Jeudi, nous avons assisté à une représentation d'un classique du théâtre russe, Le Bal Masqué [Маскарад] de Mikhail Lermontov (1835). Au théâtre Wahtangov de la rue Arbat, qui fête cette année un siècle d'offre du meilleur de la littérature russe. Le Bal Masqué a été la dernière pièce jouée avant que les nazis n'envahissent la Russie en 1941. J'ai passé un moment merveilleux. Bien sûr, je n'ai pu reconnaître que quelques rares mots du russe encore plus clairsemé que j'ai appris. Mais la musique d'Aram Khatchatourian est extraordinaire.
Pendant ce temps, les sanctions de l' « Occident » causent plus de dommages à l'économie européenne qu'à l'économie russe.
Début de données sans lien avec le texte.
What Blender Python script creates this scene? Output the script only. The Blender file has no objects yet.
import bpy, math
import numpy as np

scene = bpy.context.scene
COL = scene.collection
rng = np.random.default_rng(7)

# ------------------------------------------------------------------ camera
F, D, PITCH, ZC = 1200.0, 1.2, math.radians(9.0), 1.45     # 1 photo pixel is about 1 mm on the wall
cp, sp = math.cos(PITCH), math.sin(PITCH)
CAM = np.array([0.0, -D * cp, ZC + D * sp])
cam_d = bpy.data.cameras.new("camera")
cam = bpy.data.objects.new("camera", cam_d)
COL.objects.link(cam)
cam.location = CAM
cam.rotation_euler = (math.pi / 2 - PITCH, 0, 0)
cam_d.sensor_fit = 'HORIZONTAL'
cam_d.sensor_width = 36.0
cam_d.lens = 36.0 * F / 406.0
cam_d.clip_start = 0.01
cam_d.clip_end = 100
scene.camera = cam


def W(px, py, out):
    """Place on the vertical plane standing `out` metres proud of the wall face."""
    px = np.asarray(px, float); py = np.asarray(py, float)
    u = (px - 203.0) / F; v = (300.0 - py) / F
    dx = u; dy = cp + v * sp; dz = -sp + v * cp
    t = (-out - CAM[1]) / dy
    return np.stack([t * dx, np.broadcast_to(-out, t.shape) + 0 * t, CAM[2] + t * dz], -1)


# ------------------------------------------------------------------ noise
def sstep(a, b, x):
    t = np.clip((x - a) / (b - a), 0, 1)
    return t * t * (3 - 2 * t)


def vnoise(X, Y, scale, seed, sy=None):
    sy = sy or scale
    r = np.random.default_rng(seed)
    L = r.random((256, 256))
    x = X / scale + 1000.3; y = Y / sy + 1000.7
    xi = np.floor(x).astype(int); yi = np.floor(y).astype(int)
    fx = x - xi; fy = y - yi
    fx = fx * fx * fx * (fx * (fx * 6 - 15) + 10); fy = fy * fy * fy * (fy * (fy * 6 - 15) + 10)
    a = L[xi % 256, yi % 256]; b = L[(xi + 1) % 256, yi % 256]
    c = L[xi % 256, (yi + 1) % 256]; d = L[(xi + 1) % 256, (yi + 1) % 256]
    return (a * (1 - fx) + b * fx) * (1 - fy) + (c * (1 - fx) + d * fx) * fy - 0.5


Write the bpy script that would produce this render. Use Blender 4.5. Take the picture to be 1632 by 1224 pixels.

Le rouble, qui s'est dévalué de 50% en quelques semaines, commence à remonter : en quelques jours, le taux de change est passé de 140 roubles pour un euro, à seulement 100. L'euro souffre également car les investisseurs fuient l'Europe, effrayés par la perspective d'une guerre.
J'ai l'impression que les USA, par le biais de l'OTAN, ont la Russie en guise d'amuse-gueule avant d'affronter la Chine. La guerre en Ukraine, je l'ai déjà dit, a été provoquée dans le cadre d'une bataille pour le contrôle de la planète. Pour l' « Occident », l'Ukraine est un pion sacrifié dans la partie d'échecs mondiale. Mes amis ukrainiens sont d'accord avec ce point de vue.
Pas seulement eux : en attendant l'heure du théâtre, j'ai rencontré un groupe de jeunes gens venus d'Inde. À ma grande surprise, deux d'entre eux font partie de la famille Gandhi. Ce fut un échange fructueux. Je leur ai parlé de mes voyages à Calcutta, Bombay, Delhi, Secunderabad et Hyderabad, ainsi que de mon admiration pour ce qu'ils font dans l'État du Kerala, le centre névralgique de la haute technologie indienne. Nous parlons bien sûr de l'Ukraine ; eux aussi sont clairs : quoi qu’on dise, l'OTAN porte une grande part de responsabilité dans cette tragédie.